White and never heard of McDonald’s money until this thread.

“Micky D’s” on the other hand … I thought that was a common nickname? I’m trying to remember when or where I first heard it, and I can’t. But my lily-white Midwestern ex call McDonald’s by that name all the time.

That’s what I usually call it. I picked that up in the 70s from a high school classmate who always used that name. I have no idea how common it is, but nobody has ever asked “What the hell is McDougal’s?” when I say it. Maybe it’s obvious from context.

I’ve heard “Mickey D’s” frequently, but rarely use it myself. I’ve never heard “MacAdoo’s” before. I wonder if these nicknames are regional.

Nope, never heard of it. I’d usually just get “not today”. McDonalds was a “treat thing” when I was little.

That’s one of the most ridiculous things I’ve ever heard of. If it’s anything, it’s a “kid thing”.

Same here, only grew up white in the 80s. My aunt would give me and my cousins little booklets of them at Xmas, and we’d all be ecstatic. “Mommy, now you HAVE to take me to McDonalds!” I think I also got them for Halloween once or twice.

Probably nothing. But maybe she couldn’t afford it: either couldn’t afford it in money, or couldn’t afford it in time.

Maybe getting you into/to the orchestra itself was as much as she could manage.

Never heard of McDonald’s money, and don’t remember thinking of McDonald’s as a special option over any other fast food chain. But there weren’t any especially nearby instances of any brand of FF chain when I was a kid. (And my favorite was KFC.)
I do distinctly remember the first time I ever went to McDonald’s, though–the Happy Meal came in a plastic spaceship instead of a cardboard box.

Never heard it. I am probably too old and too white.

The thing is, when I was a little kid McDonald’s was the cheapest option out there. I think the burgers were 15 cents.

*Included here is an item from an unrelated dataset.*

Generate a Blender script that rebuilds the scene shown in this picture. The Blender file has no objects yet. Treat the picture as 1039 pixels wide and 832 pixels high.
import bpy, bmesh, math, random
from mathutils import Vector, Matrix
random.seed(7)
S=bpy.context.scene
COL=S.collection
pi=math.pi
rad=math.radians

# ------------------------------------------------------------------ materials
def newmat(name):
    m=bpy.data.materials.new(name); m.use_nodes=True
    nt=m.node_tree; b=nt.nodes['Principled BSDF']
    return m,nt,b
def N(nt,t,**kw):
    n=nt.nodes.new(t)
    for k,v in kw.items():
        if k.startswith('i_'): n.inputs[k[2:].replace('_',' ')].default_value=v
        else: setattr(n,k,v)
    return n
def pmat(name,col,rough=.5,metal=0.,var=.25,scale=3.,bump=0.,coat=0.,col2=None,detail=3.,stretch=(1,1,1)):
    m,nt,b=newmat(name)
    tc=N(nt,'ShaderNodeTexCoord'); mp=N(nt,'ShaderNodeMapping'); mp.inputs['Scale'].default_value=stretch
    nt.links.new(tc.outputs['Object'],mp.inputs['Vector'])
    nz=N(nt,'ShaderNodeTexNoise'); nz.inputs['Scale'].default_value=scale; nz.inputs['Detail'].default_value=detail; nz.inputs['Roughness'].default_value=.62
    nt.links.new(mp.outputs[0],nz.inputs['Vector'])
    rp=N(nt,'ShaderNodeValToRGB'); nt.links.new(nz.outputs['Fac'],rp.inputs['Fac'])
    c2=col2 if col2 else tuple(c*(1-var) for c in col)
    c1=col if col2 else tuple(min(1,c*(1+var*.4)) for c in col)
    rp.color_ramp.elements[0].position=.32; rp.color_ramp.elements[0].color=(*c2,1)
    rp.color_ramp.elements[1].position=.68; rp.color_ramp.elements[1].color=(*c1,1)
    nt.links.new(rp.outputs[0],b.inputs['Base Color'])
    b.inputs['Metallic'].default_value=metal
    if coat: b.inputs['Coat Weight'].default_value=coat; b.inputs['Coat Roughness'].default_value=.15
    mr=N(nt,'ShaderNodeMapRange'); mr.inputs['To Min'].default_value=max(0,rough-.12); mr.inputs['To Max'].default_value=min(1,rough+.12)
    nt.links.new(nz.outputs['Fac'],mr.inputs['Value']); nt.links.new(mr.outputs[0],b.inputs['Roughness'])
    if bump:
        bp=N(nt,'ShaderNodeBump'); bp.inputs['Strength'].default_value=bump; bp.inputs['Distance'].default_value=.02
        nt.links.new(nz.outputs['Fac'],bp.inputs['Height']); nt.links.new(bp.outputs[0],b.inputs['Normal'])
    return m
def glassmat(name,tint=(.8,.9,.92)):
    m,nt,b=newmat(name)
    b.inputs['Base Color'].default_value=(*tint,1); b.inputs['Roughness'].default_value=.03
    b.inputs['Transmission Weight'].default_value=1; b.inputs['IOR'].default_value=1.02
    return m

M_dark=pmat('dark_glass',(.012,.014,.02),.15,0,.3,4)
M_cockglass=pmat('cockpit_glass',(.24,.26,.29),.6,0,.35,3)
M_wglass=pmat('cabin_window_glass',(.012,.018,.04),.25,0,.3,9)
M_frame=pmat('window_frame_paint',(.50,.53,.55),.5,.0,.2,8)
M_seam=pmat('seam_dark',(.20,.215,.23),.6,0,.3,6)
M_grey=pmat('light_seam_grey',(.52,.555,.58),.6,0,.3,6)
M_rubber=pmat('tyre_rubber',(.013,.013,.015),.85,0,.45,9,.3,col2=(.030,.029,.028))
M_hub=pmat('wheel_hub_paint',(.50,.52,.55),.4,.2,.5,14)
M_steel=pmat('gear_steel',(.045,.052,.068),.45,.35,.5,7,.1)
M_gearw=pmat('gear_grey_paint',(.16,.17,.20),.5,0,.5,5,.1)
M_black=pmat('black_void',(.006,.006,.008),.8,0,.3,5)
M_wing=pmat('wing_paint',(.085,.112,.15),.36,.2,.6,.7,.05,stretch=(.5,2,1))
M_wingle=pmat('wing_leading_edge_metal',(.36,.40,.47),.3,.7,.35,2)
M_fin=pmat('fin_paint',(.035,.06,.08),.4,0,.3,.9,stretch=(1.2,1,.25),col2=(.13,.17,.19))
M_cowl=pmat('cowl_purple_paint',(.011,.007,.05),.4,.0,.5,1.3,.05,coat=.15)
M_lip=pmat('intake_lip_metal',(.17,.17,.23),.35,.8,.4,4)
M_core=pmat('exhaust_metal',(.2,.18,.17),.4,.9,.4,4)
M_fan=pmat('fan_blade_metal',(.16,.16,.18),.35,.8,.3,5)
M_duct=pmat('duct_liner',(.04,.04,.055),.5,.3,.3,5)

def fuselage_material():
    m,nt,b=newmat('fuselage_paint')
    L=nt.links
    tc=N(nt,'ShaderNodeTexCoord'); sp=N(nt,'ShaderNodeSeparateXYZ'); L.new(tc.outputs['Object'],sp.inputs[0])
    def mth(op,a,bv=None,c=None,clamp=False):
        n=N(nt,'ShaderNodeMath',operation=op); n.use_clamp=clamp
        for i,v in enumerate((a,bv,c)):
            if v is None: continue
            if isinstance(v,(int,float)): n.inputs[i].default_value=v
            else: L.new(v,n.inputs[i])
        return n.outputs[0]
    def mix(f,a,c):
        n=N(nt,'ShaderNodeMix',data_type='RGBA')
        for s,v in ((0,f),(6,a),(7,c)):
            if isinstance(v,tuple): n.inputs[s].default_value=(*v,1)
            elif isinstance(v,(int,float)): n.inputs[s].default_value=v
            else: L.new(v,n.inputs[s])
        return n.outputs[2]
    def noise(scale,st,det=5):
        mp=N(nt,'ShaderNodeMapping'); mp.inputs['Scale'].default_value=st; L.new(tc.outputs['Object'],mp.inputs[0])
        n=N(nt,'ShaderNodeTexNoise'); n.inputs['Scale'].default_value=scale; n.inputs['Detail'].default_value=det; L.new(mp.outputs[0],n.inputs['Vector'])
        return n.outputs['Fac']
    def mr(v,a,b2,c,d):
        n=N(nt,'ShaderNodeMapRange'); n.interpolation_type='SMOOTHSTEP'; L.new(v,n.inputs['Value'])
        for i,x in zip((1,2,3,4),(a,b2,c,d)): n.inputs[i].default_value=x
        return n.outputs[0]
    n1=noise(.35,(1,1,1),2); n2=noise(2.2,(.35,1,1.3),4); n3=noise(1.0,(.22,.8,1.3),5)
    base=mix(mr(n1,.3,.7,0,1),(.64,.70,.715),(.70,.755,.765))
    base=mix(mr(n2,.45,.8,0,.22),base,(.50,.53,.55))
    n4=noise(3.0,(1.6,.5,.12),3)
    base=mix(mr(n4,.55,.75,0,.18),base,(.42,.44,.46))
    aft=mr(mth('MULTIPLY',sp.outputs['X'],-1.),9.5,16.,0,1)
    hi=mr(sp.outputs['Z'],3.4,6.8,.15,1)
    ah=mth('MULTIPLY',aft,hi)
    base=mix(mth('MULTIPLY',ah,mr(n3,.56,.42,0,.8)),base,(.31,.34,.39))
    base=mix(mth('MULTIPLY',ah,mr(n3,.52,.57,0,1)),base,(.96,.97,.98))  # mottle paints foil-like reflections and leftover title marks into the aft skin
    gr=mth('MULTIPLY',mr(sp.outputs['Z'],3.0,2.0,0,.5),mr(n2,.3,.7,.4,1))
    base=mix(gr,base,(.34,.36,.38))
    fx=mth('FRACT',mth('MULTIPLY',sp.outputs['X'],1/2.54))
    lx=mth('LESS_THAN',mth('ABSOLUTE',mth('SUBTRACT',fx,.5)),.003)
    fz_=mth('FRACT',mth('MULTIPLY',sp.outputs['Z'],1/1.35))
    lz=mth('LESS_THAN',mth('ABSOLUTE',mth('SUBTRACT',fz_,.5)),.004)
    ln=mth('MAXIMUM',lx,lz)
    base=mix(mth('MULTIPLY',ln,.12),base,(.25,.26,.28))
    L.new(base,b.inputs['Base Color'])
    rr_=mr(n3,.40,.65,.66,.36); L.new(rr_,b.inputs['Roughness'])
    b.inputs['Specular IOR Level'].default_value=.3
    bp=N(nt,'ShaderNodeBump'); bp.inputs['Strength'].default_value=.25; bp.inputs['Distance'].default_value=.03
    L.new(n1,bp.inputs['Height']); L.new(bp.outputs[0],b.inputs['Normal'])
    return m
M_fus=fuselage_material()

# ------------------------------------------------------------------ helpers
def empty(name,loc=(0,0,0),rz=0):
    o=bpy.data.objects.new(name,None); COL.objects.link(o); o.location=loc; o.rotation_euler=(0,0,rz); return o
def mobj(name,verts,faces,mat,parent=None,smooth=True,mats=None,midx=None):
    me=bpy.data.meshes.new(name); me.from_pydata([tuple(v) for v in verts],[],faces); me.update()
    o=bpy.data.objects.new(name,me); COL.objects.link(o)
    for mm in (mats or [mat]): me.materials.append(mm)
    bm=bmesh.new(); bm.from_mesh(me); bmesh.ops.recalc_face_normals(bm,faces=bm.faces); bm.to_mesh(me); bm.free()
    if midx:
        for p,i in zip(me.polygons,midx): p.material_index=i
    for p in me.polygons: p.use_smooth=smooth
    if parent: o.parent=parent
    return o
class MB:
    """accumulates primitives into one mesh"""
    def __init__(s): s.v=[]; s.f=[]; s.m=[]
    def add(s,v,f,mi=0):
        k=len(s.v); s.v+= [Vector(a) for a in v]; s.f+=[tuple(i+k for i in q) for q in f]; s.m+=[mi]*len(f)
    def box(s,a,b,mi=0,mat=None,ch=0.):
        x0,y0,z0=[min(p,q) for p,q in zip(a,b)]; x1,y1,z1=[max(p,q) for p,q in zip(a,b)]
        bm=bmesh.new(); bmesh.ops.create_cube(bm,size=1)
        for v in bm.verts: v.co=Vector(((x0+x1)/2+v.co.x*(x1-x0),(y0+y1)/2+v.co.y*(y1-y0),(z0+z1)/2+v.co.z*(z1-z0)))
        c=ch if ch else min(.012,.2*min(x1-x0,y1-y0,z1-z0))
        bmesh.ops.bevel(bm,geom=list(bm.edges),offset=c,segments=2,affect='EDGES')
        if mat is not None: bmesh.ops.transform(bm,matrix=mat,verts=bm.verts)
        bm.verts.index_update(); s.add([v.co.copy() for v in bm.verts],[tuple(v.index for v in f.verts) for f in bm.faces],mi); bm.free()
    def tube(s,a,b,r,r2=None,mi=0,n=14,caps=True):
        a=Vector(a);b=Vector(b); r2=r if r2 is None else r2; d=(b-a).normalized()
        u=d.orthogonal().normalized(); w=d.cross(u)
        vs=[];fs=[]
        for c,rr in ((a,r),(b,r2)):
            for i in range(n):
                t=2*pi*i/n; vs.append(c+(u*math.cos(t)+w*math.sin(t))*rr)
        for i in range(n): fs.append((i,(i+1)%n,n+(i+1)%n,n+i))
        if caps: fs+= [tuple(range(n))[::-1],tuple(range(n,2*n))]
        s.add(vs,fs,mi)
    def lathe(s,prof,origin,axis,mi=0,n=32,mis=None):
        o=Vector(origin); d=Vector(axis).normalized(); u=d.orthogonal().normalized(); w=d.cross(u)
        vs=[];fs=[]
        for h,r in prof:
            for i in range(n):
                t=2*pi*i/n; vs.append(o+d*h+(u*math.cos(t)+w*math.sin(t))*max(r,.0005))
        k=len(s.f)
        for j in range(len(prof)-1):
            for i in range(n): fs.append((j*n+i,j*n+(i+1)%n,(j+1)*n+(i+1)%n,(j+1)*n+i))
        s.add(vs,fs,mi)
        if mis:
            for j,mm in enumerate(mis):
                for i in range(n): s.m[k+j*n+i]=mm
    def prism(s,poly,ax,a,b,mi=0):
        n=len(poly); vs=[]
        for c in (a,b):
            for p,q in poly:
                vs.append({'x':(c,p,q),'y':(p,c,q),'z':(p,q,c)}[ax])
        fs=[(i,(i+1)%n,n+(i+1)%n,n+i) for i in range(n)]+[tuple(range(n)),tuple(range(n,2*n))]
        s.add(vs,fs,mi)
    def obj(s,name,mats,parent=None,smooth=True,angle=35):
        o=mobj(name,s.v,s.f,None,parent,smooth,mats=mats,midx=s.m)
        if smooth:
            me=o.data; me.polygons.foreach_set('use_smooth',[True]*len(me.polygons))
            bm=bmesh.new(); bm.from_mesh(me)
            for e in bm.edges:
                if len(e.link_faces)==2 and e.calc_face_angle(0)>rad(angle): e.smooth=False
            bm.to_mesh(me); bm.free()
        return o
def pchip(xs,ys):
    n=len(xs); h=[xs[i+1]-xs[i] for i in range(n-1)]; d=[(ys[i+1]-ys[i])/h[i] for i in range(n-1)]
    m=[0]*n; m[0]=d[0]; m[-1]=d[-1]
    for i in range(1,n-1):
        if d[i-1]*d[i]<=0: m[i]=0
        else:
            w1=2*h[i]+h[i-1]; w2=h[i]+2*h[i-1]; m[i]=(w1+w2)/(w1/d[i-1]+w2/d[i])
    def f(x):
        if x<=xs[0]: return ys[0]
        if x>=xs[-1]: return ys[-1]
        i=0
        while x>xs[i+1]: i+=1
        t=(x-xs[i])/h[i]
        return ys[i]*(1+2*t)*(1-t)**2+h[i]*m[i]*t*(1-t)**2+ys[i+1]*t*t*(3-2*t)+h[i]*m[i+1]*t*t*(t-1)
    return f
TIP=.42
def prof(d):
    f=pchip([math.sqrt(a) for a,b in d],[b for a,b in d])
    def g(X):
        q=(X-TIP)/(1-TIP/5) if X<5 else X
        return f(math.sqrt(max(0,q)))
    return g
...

In other places they cost as much as 45 cents! (But that was with cheese. I think.) So if I had asked to go to McDonald’s, which I wouldn’t have, I could probably have found the McDonald’s money in the couch or on the floor of the car.

When I got a little older we moved to a place that didn’t even have a McDonald’s. It did have a Pizza Hut but everything else was local. No chains. And I mean, not just food. You couldn’t even rent a car to drive somewhere. You could rent a car but you had to bring it back there. No Avis no Hertz. Oh, there was a Dairy Queen so I guess that counts as a chain.

But this is also my first time hearing about Black Twitter.

So when I saw the OP my first thought was that this had something to do with the McD’s Monopoly game.

Just so we’re clear, I’m pretty sure this is not a phrase unique to McDonald’s. It could be for any unnecessary expense. Such as…

How about some new clothes? vs Do you have new clothes money? (because I don’t)

How about we start using fabric softener? vs Do you have fabric softener softener money? (because I don’t)

How about we order out tonight? vs Do you have orderin’ out money? (because I don’t)

How about a Ferrari? vs Do you have Ferrari money? (because I don’t)

Someone proposes an unnecessary expense, with the implicit suggestion that the person being “proposed” to pay for it (perhaps within the framework of a preexisting relationship in which it is standard for the person being proposed to to do so, as in the case of a parent or the sole income-earning spouse) and the… “proposee,” let’s call them, objects obliquely not by saying no, but by shifting the burden of payment on to the proposer, making it clear that’s the only way it’s going to happen. Because it’s not to say they wouldn’t mind being treated to such a thing, it’s just that they don’t see the expense as being worth paying for themself.

It’s nothing to do with McDonald’s specifically, but rather the “money” part, with any unnecessary proposed expense substitutable for McDonald’s.

When I was a kid the 15 cent burgers were a great deal. I’d go to Winky’s though, because they had a “fixings bar”. I’d get a 15 cent burger, then load it with a huge pile of pickles. I’d eat the pickles as an appetizer, then eat the burger, and I’d be stuffed.

That’s very generous of you, but I knew her and you didn’t. This was but one of many chances for me to have a social life that she shot down. We could have gone and just gotten cokes. I could have gotten a ride with another parent. She knew darn well that I was desperately lonely in a community with no kids, and she did virtually nothing to help me alleviate that.

That’s fair.

White, never heard it.

I only heard “McDonald’s” money growing up. But maybe it’s because I didn’t ask for much of anything else.

Well, not like that, but yeah, sometimes my parents said yes, as long as it had been a little while since the last time we ate fast food. We’d usually ask in the car, though, which was the most likely chance we’d have to actually go. We didn’t tend to go back into town after we got home.

My parents didn’t make as much money as the other families around, but they went out of their way to keep us kids from realizing that. Still, it was enough money that going to McDonald’s every once in a while wasn’t a big deal.

The funny thing is that my initial reaction to reading your OP was to think you were richer, because I assumed it meant that you might actually have McDonald’s money–from getting an allowance. We never got one.